- Set problem
Skip all pictures, then copy the lines from the start of the data through the line with "from mathutils import Vector", keeping both ends.

- Recorded data
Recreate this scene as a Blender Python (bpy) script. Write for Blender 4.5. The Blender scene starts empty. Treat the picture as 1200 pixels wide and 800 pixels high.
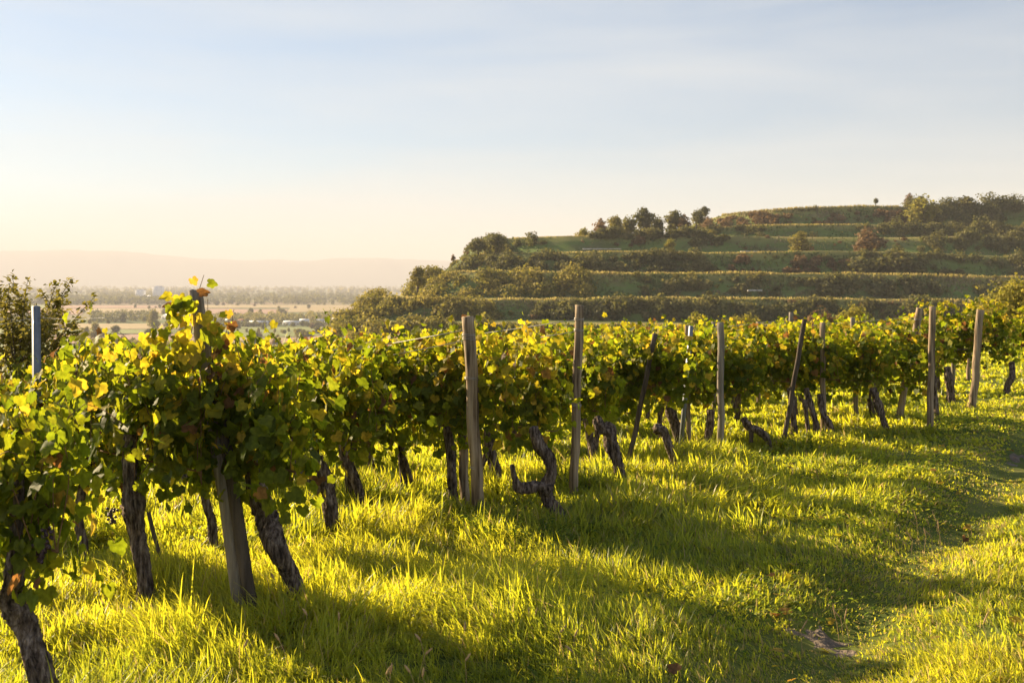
import bpy, math, random
import numpy as np
from mathutils import Vector

rng = np.random.default_rng(7)
random.seed(7)
SC = bpy.context.scene
COL = SC.collection
F, HZ, EYE = 1250.0, 330.0, 1.85           # lens in photo pixels, horizon row, eye height
PLAIN = -48.0
UP0 = np.array([-1.5, 5.96]); EN = np.array([-.755, .656])   # end line of the rows; direction the rows run in
ROWANG = math.atan2(EN[1], EN[0])

# ------------------------------------------------------------------ terrain
def sstep(a, b, x):
    t = np.clip((x-a)/(b-a), 0, 1); return t*t*(3-2*t)
def softp(x, k): return k*np.logaddexp(0, np.clip(x/k, -60, 600))
def vnoise(x, y, s, seed=0):
    x = np.asarray(x, float)/s; y = np.asarray(y, float)/s
    xi = np.floor(x).astype(np.int64); yi = np.floor(y).astype(np.int64)
    fx = x-xi; fy = y-yi; fx = fx*fx*(3-2*fx); fy = fy*fy*(3-2*fy)
    def h(a, b):
        n = (a*374761393+b*668265263+seed*974634777) & 0xffffffff
        n = ((n ^ (n >> 13))*1274126177) & 0xffffffff
        return ((n ^ (n >> 16)) & 0xffff)/65535.0
    return (h(xi, yi)*(1-fx)+h(xi+1, yi)*fx)*(1-fy)+(h(xi, yi+1)*(1-fx)+h(xi+1, yi+1)*fx)*fy
def terr(x, y):
    x = np.asarray(x, float); y = np.asarray(y, float)
    u = (x-UP0[0])*EN[0]+(y-UP0[1])*EN[1]
    z = -.045*softp(u, 1.) - .2*softp(u-15, 2.) - .13*softp(np.hypot(x, y)-48, 4.)
    base = PLAIN + 30*sstep(-190, -50, x)*(1-sstep(900, 1500, np.hypot(x, y)))
    m = np.exp(-np.clip((z-base)/1.5, -40, 40))
    z = base + softp(z-base, 1.5)
    near = 1-sstep(25, 60, np.hypot(x, y))
    v = (vnoise(x, y, 1.4, 3)-.5)*.15+(vnoise(x, y, .6, 5)-.5)*.07
    off = (x-1.59)*.836-(y-5.43)*.549                      # worn wheel rut and its grassy shoulders
    rut = -.075*np.exp(-((off-.05)/.3)**2)+.06*np.exp(-((off+.62)/.35)**2)+.04*np.exp(-((off-.75)/.35)**2)-.05*np.exp(-((off-1.75)/.3)**2)
    return z + (v+rut*(y > 1)*(u < .5))*near
def hit(px, py):
    dx = (px-600)/F; dz = -(py-HZ)/F
    lo = 1.0; d = 1.0
    while d < 9000:
        if EYE+dz*d <= terr(dx*d, d): break
        lo = d; d *= 1.01
    hi = d
    for _ in range(30):
        m = (lo+hi)/2
        if EYE+dz*m <= terr(dx*m, m): hi = m
        else: lo = m
    return dx*hi, hi, float(terr(dx*hi, hi))
def P(px, py, d): return ((px-600)/F*d, d, EYE-(py-HZ)/F*d)
def plain_pt(px, py, z=PLAIN):
    d = F*(EYE-z)/(py-HZ); return ((px-600)/F*d, d)

# ------------------------------------------------------------------ helpers
def mesh_np(name, V, faces, mat, parent=None, attr=None, smooth=False, loc=None, normals=None):
    """faces: list of (array n x k) index arrays"""
    me = bpy.data.meshes.new(name)
    V = np.ascontiguousarray(V, dtype=np.float32)
    me.vertices.add(len(V)); me.vertices.foreach_set('co', V.ravel())
    ls = []; tot = []
    for f in faces:
        f = np.asarray(f, dtype=np.int32)
        if len(f) == 0: continue
        ls.append(f.ravel()); tot.append(np.full(len(f), f.shape[1], np.int32))
    ls = np.concatenate(ls); tot = np.concatenate(tot)
    st = np.concatenate([[0], np.cumsum(tot)[:-1]]).astype(np.int32)
    me.loops.add(len(ls)); me.loops.foreach_set('vertex_index', ls)
    me.polygons.add(len(tot)); me.polygons.foreach_set('loop_start', st)
    me.polygons.foreach_set('loop_total', tot)
    if smooth: me.polygons.foreach_set('use_smooth', np.ones(len(tot), bool))
    me.update(calc_edges=True)
    if attr is not None:
        a = me.attributes.new('tint', 'FLOAT', 'POINT')
        a.data.foreach_set('value', np.asarray(attr, np.float32))
    me.materials.append(mat)
    o = bpy.data.objects.new(name, me); COL.objects.link(o)
    if parent: o.parent = parent
    if loc is not None: o.location = loc
    return o
def tag(o, label=None, cat=None, group=None, kind=None):
    if label: o['label'] = label
    if cat: o['category'] = cat
    if group: o['group'] = group
    if kind: o['kind'] = kind
    return o
def empty(name, loc, label, cat, group=None, rz=0):
    o = bpy.data.objects.new(name, None); COL.objects.link(o); o.location = loc
    o.rotation_euler = (0, 0, rz); o.empty_display_size = .1
    return tag(o, label, cat, group)
def copy_tree(o, parent=None):
    c = o.copy(); COL.objects.link(c)
    if parent: c.parent = parent
    for ch in list(o.children):
        copy_tree(ch, c)
    return c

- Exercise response
Recreate this scene as a Blender Python (bpy) script. Write for Blender 4.5. The Blender scene starts empty. Treat the picture as 1200 pixels wide and 800 pixels high.
import bpy, math, random
import numpy as np
from mathutils import Vector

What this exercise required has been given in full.